The ISW’s specific research project is motivated by the previous capability of printing onto free form shapes. The basic idea behind the project is increasing the productivity of the TPP process while printing aspheric lenses. These lenses are particularly interesting because they can eliminate or minimize optical distortions normally present when using mass produced spherical lenses. To achieve this increase in productivity, cheap spherical lenses are to be used as the starting point of the print process. The desired aspheric contour is then printed onto the spherical lens. This reduces the required print time and material.

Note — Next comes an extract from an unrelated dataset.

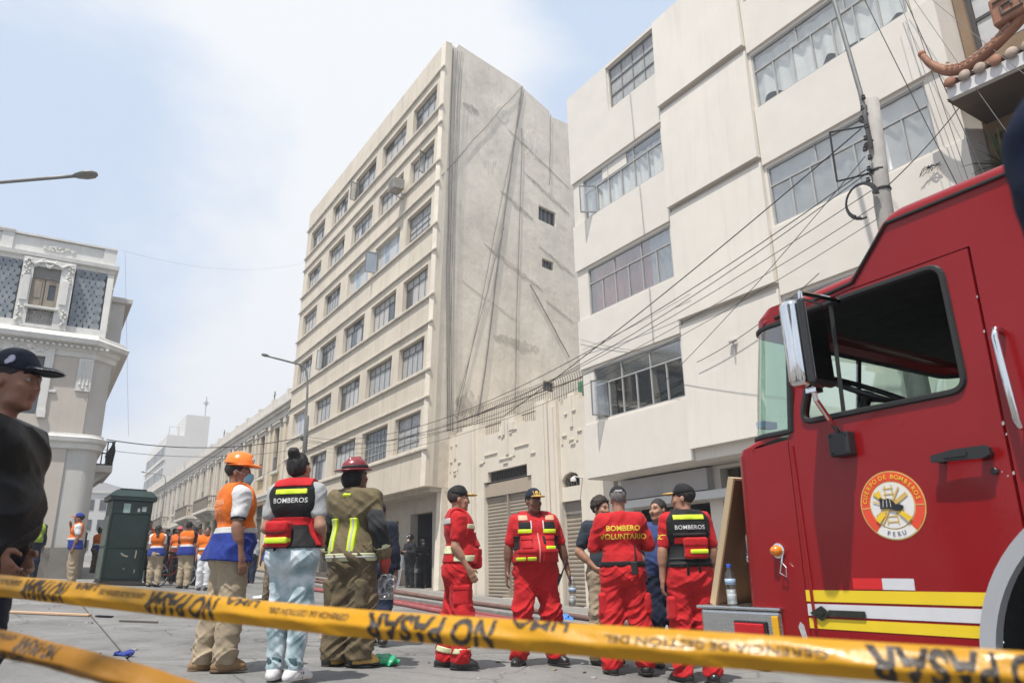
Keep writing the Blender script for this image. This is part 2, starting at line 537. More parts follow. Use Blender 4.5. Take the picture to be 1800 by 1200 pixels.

In this case, it is again interesting to examine how the optical properties of a such a lens are influenced by stacking voxels vertically relative to the build platform or by perpendicularly stacking these onto the spherical lens. Yet, printing on the glass lenses creates another necessity for the 5D printing process. When curing resin near the edge of the glass lens using the highly focused and thus conic laser beam, the beam will be refracted by the lens itself. This will impair the curing process. With a 5D printer one can simply tilt the lens and avoid refraction issues.

It is for these reasons why we are developing a 5D TPP print system. However, there are a couple of major challenges linked to this idea. One is that the position of the spherical lens blank has to be perfectly in line with the center of the to be printed aspheric contour. Second, the system has to be capable of nm precession, and third a TPP specific multi-axis slicing process has to be established to generate machine code which can take advantage of the 5D capabilities.

To help overcome these challenges, we are collaborating with the university of Stuttgart’s 4th Physical Institute, which has extensive experience in additive manufacturing micro optics. Our research is into TPP is ongoing and there’s no doubt you’ll be hearing more about 5D TPP and other TPP printers and applications in the future.